Of course, Kodama and Hibiki are still trapped in this disastrous series, so everything surrounding them is a complete mess. The half-finished animation and choppy editing surrounding the idol and her manager were especially noticeable, and they feel more or less wasted as characters since all of their backstory is crammed into the last five minutes of the episode. Given the pattern Hand Shakers has established, it's likely that these two will become blandly chummy with our heroes while slowly fading into the background, while Koyori and Tazuna do something of absolutely no importance. Even Koyori's newfound magical abilities aren't really exciting, because the relationship that supposedly spurs on this growth is criminally boring; Tazuna is an absolute nothing of a protagonist, so Koyori's relationship with him can't make her magical girl transformation feel like anything but a silly plot contrivance. Who cares if she can finally talk to Tazuna, when neither of them have ever demonstrated the capacity to think or feel anything worth talking about?

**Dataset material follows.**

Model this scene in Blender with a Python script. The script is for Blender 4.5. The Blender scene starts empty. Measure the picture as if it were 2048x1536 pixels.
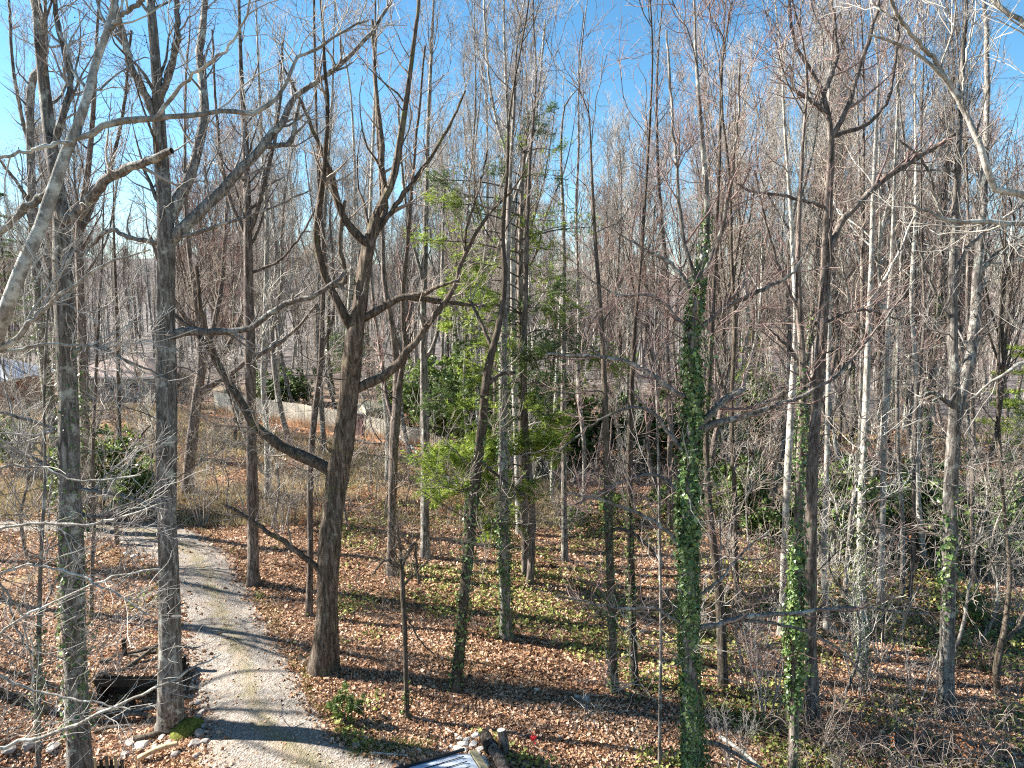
import bpy, math, random
import numpy as np
from mathutils import Vector
PI = math.pi
SC = bpy.context.scene
COL = SC.collection

# ------------------------------------------------------------------ camera, sky, sun, exposure
FPX = 1384.0                       # focal length in pixels of the 2048 wide photograph
PITCH = math.radians(6.9)
CAMZ = 10.5
cam_d = bpy.data.cameras.new('camera'); cam = bpy.data.objects.new('camera', cam_d); COL.objects.link(cam)
cam_d.sensor_width = 36; cam_d.lens = 36*FPX/2048; cam_d.clip_end = 4000; cam_d.clip_start = 0.1
cam.location = (0, 0, CAMZ); cam.rotation_euler = (PI/2-PITCH, 0, 0)
SC.camera = cam
SUN_EL = math.radians(32); SUN_AZ = math.radians(14)      # sun on the left, slightly beyond the camera's side
sdir = Vector((-math.cos(SUN_EL)*math.cos(SUN_AZ), math.cos(SUN_EL)*math.sin(SUN_AZ), math.sin(SUN_EL)))
w = bpy.data.worlds.new('World'); SC.world = w; w.use_nodes = True
nt = w.node_tree; bg = nt.nodes['Background']
sky = nt.nodes.new('ShaderNodeTexSky'); sky.sky_type = 'NISHITA'; sky.sun_disc = False
sky.sun_elevation = SUN_EL; sky.sun_rotation = -(PI/2-SUN_AZ)
sky.air_density = 1.0; sky.dust_density = 0.3; sky.ozone_density = 2.0; sky.altitude = 600
hsv = nt.nodes.new('ShaderNodeHueSaturation'); hsv.inputs['Saturation'].default_value = 1.25; hsv.inputs['Hue'].default_value = .49
nt.links.new(sky.outputs[0], hsv.inputs['Color']); nt.links.new(hsv.outputs[0], bg.inputs[0]); bg.inputs[1].default_value = 0.055
sl = bpy.data.lights.new('sun', 'SUN'); sl.energy = 5.0; sl.angle = math.radians(0.5); sl.color = (1.0, 0.95, 0.87)
so = bpy.data.objects.new('sun', sl); COL.objects.link(so); so.rotation_euler = sdir.to_track_quat('Z', 'Y').to_euler(); so.location = (-60, 10, 50)
vs = SC.view_settings; vs.view_transform = 'Standard'; vs.look = 'None'; vs.exposure = 2.08; vs.gamma = 1; vs.use_curve_mapping = False
SC.cycles.use_denoising = False
SC.cycles.max_bounces = 4; SC.cycles.diffuse_bounces = 2; SC.cycles.glossy_bounces = 1; SC.cycles.transmission_bounces = 2; SC.cycles.transparent_max_bounces = 2
SC.cycles.filter_width = 1.2

# ------------------------------------------------------------------ pixel <-> ground helpers
cp, sp_ = math.cos(PITCH), math.sin(PITCH)
def ray(px, py):
    u = (px-1024)/FPX; v = -(py-768)/FPX
    return np.array([u, cp+v*sp_, -sp_+v*cp])
def P(px, py, d):                   # the point seen at pixel px,py at forward distance d
    r = ray(px, py); return np.array([0, 0, CAMZ]) + r*(d/r[1])
def zc(p):                          # depth along the camera axis
    return p[1]*cp - (p[2]-CAMZ)*sp_
def pix(p):
    z = zc(p); v = p[1]*sp_ + (p[2]-CAMZ)*cp
    return 1024+FPX*p[0]/z, 768-FPX*v/z
def s01(t): t = np.clip(t, 0, 1); return t*t*(3-2*t)
def vn(x, y, f, seed=0):            # smooth noise from sines, -1..1
    a = np.sin(x*f+seed*1.7+1.3*np.sin(y*f*.7+seed)) + np.sin(y*f*1.13+seed*2.3+1.1*np.sin(x*f*.83-seed*.6))
    b = np.sin((x+y)*f*1.9+seed*.9+np.sin((x-y)*f*1.3))
    return (a+.7*b)/2.7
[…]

With only about an hour's worth of screen time left in its run, I really hope Hand Shakers has some kind of banana-pants-absurd plot development around the corner. So little advancement has occurred in the plot so far, I can only imagine the show is going to try and cram as many twists and turns into these last episodes as possible, which I certainly wouldn't mind. Hand Shakers has lost any opportunities it ever had at being good or even decent, but it could at least make itself a bit more memorably terrible as it heads into its final chapters.

Rating: D

Hand Shakers is currently streaming on Crunchyroll.